Mitzvot are the only path we have to reach this goal, but, just as halacha has adapted throughout our history to respond to changes in our situations, the way we perform many mitzvot will not be the way we have in our most recent places of exile. This requires letting go of the past mode of fighting assimilation and finding the courage to discover how we can perform our mitzvot, perhaps in entirely new ways, to power our journey from here to the reality that we’ve yet to experience. We also need the courage to believe that all of the talk of redemption wasn’t merely a placebo to help us endure and survive the millennia of pain and torture, but that it describes an actual reality and promise to achieve it.

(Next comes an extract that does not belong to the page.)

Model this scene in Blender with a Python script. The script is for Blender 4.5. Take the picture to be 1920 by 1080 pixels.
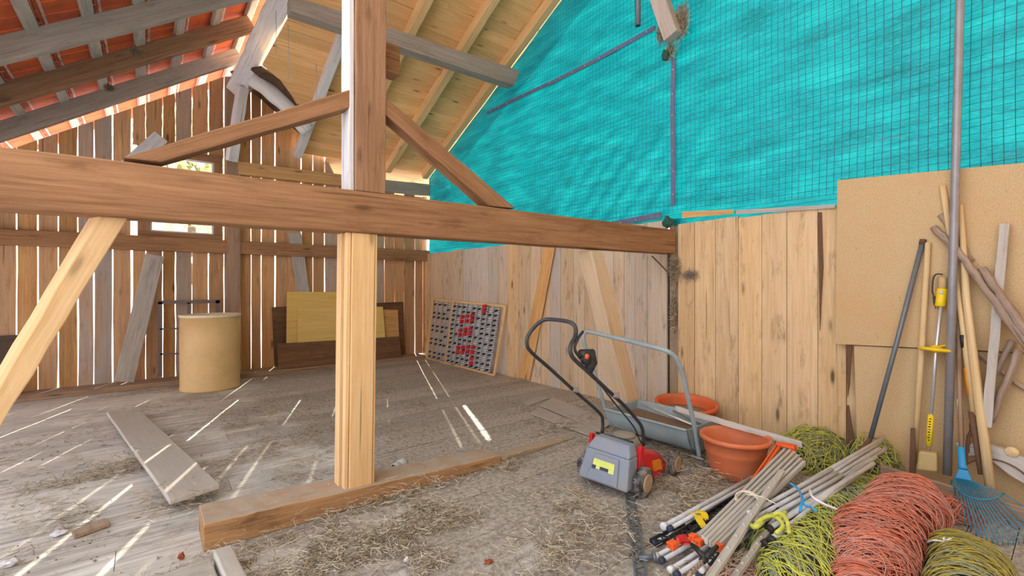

While the array of minhagim (customs), nusachot (liturgies), niggunim (melodies), cuisines and more which make up the cultural fabric of our people add beauty and richness, if we are to move forward, they must yield normative authority and power-of-obligation to make room for what is to come.

Herein lies another great challenge. Since we don’t yet know what forms all of the above will take, can we find the courage to let go of the security blankets of our past — successful as they were — before we’ve found something new to grasp hold of? Without certainty that there will be “smooth sailing” — in fact, with certainty that there will be difficult, unknown and terrifying challenges — must we or can we depend on the emergence of a new generation of leaders, scholars, teachers and visionaries to blaze the trail?

Although there are limitless lessons to learn from our past leaders, perhaps even without a new one, we in all our diversity, can rise to the challenge of bringing the ultimate redemption not only to our people, but to the universe as a whole.